-- Start --
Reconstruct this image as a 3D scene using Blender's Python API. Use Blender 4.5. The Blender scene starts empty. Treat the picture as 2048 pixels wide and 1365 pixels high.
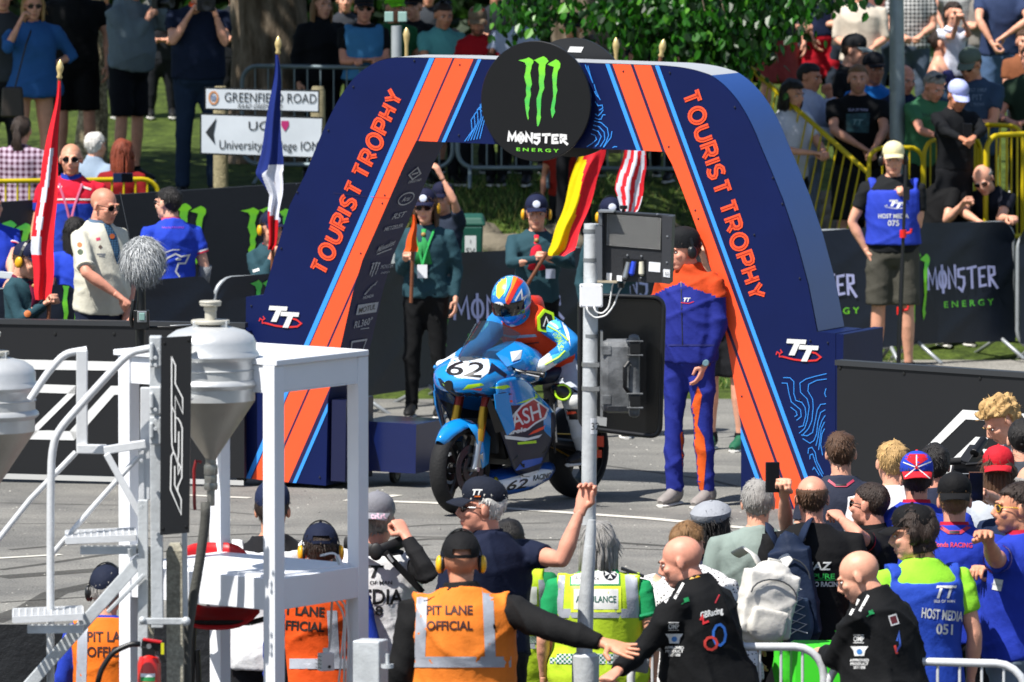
import bpy, bmesh, math, random
import numpy as np
from mathutils import Vector, Matrix, geometry
from mathutils.bvhtree import BVHTree
R = math.radians
scene = bpy.context.scene
COL = scene.collection
# ---------------------------------------------------------------- camera, sky, sun, exposure
FPX, CY0, HC, HORY = 16000.0, 682.5, 5.1, -530.0
TH = math.atan((CY0 - HORY) / FPX)
cam = bpy.data.cameras.new('camera'); cob = bpy.data.objects.new('camera', cam); COL.objects.link(cob)
cob.location = (0, 0, HC); cob.rotation_euler = (math.pi / 2 - TH, 0, 0)
cam.sensor_width = 36; cam.lens = FPX / 2048 * 36; cam.clip_start = 1; cam.clip_end = 400
cam.dof.use_dof = True; cam.dof.focus_distance = 45.5; cam.dof.aperture_fstop = 6.8
scene.camera = cob
SUN = Vector((-1.3, -1.15, 2.75)).normalized()
w = bpy.data.worlds.new('World'); scene.world = w; w.use_nodes = True
nt = w.node_tree; nt.nodes.clear()
sky = nt.nodes.new('ShaderNodeTexSky'); sky.sky_type = 'NISHITA'; sky.sun_disc = False
sky.sun_elevation = math.asin(SUN.z); sky.sun_rotation = math.atan2(SUN.x, SUN.y)
bg = nt.nodes.new('ShaderNodeBackground'); bg.inputs[1].default_value = 0.085
wo = nt.nodes.new('ShaderNodeOutputWorld')
nt.links.new(sky.outputs[0], bg.inputs[0]); nt.links.new(bg.outputs[0], wo.inputs[0])
sl = bpy.data.lights.new('sun', 'SUN'); sl.energy = 5.0; sl.angle = R(0.5); sl.color = (1, .96, .9)
so = bpy.data.objects.new('sun', sl); COL.objects.link(so); so.location = (-10, -5, 30)
so.rotation_euler = SUN.to_track_quat('Z', 'Y').to_euler()
vs = scene.view_settings; vs.view_transform = 'Standard'; vs.look = 'None'; vs.exposure = 0.68; vs.gamma = 1
vs.use_curve_mapping = False
# ---------------------------------------------------------------- pixel <-> world
CF = Vector((0, math.cos(TH), -math.sin(TH))); CU = Vector((0, math.sin(TH), math.cos(TH)))
C0 = Vector((0, 0, HC))
def ray(px, py): return CF * FPX + Vector((1, 0, 0)) * (px - 1024) + CU * (CY0 - py)
def P(px, py, Y): d = ray(px, py); return C0 + d * (Y / d.y)
def Yz(py, z=0.): d = ray(1024, py); return d.y * (z - HC) / d.z       # distance at which row py meets height z
def ongnd(px, py, z=0.): return P(px, py, Yz(py, z))
def pix(v):
    d = Vector(v) - C0; f = d.dot(CF); return (1024 + FPX * d.x / f, CY0 - FPX * d.dot(CU) / f)
class Plane:
    """vertical (or tilted) plane through o with axes u (along) and v (up); n = towards the viewer"""
    def __init__(s, o, u, v=(0, 0, 1)):
        s.o = Vector(o); s.u = Vector(u).normalized(); s.v = Vector(v).normalized(); s.n = s.u.cross(s.v).normalized()
    def hit(s, px, py):
        d = ray(px, py); t = (s.o - C0).dot(s.n) / d.dot(s.n); q = C0 + d * t - s.o
        return (q.dot(s.u), q.dot(s.v))
    def at(s, a, b, off=0.): return s.o + s.u * a + s.v * b + s.n * off
def px_plane(p0, p1, Y0, Y1): 
    a = P(*p0, Y0); b = P(*p1, Y1); u = Vector((b.x - a.x, b.y - a.y, 0)); return Plane(a, u)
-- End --
Except for the pictures, reproduce every line exactly.

→ THE COMPLETED TASK
Reconstruct this image as a 3D scene using Blender's Python API. Use Blender 4.5. The Blender scene starts empty. Treat the picture as 2048 pixels wide and 1365 pixels high.
import bpy, bmesh, math, random
import numpy as np
from mathutils import Vector, Matrix, geometry
from mathutils.bvhtree import BVHTree
R = math.radians
scene = bpy.context.scene
COL = scene.collection
# ---------------------------------------------------------------- camera, sky, sun, exposure
FPX, CY0, HC, HORY = 16000.0, 682.5, 5.1, -530.0
TH = math.atan((CY0 - HORY) / FPX)
cam = bpy.data.cameras.new('camera'); cob = bpy.data.objects.new('camera', cam); COL.objects.link(cob)
cob.location = (0, 0, HC); cob.rotation_euler = (math.pi / 2 - TH, 0, 0)
cam.sensor_width = 36; cam.lens = FPX / 2048 * 36; cam.clip_start = 1; cam.clip_end = 400
cam.dof.use_dof = True; cam.dof.focus_distance = 45.5; cam.dof.aperture_fstop = 6.8
scene.camera = cob
SUN = Vector((-1.3, -1.15, 2.75)).normalized()
w = bpy.data.worlds.new('World'); scene.world = w; w.use_nodes = True
nt = w.node_tree; nt.nodes.clear()
sky = nt.nodes.new('ShaderNodeTexSky'); sky.sky_type = 'NISHITA'; sky.sun_disc = False
sky.sun_elevation = math.asin(SUN.z); sky.sun_rotation = math.atan2(SUN.x, SUN.y)
bg = nt.nodes.new('ShaderNodeBackground'); bg.inputs[1].default_value = 0.085
wo = nt.nodes.new('ShaderNodeOutputWorld')
nt.links.new(sky.outputs[0], bg.inputs[0]); nt.links.new(bg.outputs[0], wo.inputs[0])
sl = bpy.data.lights.new('sun', 'SUN'); sl.energy = 5.0; sl.angle = R(0.5); sl.color = (1, .96, .9)
so = bpy.data.objects.new('sun', sl); COL.objects.link(so); so.location = (-10, -5, 30)
so.rotation_euler = SUN.to_track_quat('Z', 'Y').to_euler()
vs = scene.view_settings; vs.view_transform = 'Standard'; vs.look = 'None'; vs.exposure = 0.68; vs.gamma = 1
vs.use_curve_mapping = False
# ---------------------------------------------------------------- pixel <-> world
CF = Vector((0, math.cos(TH), -math.sin(TH))); CU = Vector((0, math.sin(TH), math.cos(TH)))
C0 = Vector((0, 0, HC))
def ray(px, py): return CF * FPX + Vector((1, 0, 0)) * (px - 1024) + CU * (CY0 - py)
def P(px, py, Y): d = ray(px, py); return C0 + d * (Y / d.y)
def Yz(py, z=0.): d = ray(1024, py); return d.y * (z - HC) / d.z       # distance at which row py meets height z
def ongnd(px, py, z=0.): return P(px, py, Yz(py, z))
def pix(v):
    d = Vector(v) - C0; f = d.dot(CF); return (1024 + FPX * d.x / f, CY0 - FPX * d.dot(CU) / f)
class Plane:
    """vertical (or tilted) plane through o with axes u (along) and v (up); n = towards the viewer"""
    def __init__(s, o, u, v=(0, 0, 1)):
        s.o = Vector(o); s.u = Vector(u).normalized(); s.v = Vector(v).normalized(); s.n = s.u.cross(s.v).normalized()
    def hit(s, px, py):
        d = ray(px, py); t = (s.o - C0).dot(s.n) / d.dot(s.n); q = C0 + d * t - s.o
        return (q.dot(s.u), q.dot(s.v))
    def at(s, a, b, off=0.): return s.o + s.u * a + s.v * b + s.n * off
def px_plane(p0, p1, Y0, Y1): 
    a = P(*p0, Y0); b = P(*p1, Y1); u = Vector((b.x - a.x, b.y - a.y, 0)); return Plane(a, u)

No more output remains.